### DATA LINES ###

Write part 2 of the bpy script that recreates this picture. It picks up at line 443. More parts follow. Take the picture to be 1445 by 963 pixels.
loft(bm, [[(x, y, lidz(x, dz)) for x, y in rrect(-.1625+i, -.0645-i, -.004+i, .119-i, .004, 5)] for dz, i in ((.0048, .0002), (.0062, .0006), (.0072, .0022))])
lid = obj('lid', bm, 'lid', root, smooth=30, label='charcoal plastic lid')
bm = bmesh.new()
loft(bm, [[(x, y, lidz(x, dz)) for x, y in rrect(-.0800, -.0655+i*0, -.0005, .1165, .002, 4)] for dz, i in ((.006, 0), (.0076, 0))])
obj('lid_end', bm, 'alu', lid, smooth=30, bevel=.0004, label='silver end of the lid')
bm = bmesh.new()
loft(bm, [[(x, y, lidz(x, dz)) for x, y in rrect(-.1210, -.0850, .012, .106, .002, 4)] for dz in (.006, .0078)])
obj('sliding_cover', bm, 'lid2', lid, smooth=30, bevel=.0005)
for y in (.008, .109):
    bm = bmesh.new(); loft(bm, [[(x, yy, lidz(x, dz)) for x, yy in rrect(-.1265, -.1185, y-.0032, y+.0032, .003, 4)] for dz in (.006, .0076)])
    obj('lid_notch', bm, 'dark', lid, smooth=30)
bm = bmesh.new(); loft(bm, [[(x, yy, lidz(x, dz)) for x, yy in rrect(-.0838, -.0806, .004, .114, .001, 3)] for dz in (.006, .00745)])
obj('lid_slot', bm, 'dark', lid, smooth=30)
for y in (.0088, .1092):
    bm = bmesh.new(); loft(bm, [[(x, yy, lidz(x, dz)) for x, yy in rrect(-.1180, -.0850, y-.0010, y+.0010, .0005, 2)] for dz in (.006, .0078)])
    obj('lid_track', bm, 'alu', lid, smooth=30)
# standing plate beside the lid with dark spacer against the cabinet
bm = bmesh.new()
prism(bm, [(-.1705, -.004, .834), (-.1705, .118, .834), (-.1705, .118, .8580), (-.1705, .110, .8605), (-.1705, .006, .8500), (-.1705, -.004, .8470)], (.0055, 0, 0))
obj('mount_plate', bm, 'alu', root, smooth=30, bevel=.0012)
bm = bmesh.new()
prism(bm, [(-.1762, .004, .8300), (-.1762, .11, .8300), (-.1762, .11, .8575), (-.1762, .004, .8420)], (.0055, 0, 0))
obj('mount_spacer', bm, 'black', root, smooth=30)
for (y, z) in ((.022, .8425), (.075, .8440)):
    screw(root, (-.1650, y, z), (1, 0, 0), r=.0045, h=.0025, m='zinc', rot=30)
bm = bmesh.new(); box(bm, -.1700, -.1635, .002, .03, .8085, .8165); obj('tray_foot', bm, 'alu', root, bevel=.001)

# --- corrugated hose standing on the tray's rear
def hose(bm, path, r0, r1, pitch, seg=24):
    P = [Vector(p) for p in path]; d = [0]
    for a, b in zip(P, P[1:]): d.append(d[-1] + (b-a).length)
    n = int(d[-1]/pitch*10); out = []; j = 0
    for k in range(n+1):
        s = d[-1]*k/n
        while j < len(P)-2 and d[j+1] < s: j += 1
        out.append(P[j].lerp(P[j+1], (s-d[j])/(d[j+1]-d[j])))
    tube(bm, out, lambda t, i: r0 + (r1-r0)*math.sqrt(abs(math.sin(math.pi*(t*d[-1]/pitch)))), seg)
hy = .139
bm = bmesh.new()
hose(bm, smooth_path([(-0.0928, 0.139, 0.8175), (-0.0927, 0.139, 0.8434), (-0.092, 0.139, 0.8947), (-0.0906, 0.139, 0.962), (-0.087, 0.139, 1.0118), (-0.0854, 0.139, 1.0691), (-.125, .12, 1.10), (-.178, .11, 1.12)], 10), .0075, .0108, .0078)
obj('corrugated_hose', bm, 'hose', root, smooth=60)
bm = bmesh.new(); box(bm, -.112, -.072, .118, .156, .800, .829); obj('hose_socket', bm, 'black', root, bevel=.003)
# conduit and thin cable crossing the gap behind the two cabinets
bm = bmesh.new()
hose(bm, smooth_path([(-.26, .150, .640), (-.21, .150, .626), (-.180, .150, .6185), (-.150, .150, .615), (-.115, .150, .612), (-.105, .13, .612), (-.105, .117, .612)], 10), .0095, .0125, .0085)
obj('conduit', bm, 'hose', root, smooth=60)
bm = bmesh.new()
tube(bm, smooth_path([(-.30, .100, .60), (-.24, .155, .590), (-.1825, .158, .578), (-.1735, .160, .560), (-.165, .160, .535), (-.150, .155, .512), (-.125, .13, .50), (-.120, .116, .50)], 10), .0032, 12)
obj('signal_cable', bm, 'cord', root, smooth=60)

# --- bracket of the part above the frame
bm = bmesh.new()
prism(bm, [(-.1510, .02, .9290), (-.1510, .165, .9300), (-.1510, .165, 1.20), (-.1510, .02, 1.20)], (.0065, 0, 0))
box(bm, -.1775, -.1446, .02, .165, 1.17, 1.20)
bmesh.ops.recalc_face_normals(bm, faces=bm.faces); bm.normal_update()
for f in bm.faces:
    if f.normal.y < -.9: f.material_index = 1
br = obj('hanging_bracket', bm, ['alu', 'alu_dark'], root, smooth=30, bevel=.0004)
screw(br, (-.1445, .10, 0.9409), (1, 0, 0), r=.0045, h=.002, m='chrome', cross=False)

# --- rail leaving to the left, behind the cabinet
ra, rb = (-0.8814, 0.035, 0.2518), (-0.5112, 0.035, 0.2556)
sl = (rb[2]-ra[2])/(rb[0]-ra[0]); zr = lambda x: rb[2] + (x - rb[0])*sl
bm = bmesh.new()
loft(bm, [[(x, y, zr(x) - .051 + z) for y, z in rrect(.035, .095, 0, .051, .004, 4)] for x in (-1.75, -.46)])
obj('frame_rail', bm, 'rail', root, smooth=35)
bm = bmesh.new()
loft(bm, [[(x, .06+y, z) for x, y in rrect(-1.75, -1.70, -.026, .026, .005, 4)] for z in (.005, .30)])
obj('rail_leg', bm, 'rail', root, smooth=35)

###

JOB: Report only the count of lines that include the string "part".

EXERCISE SOLUTION: 2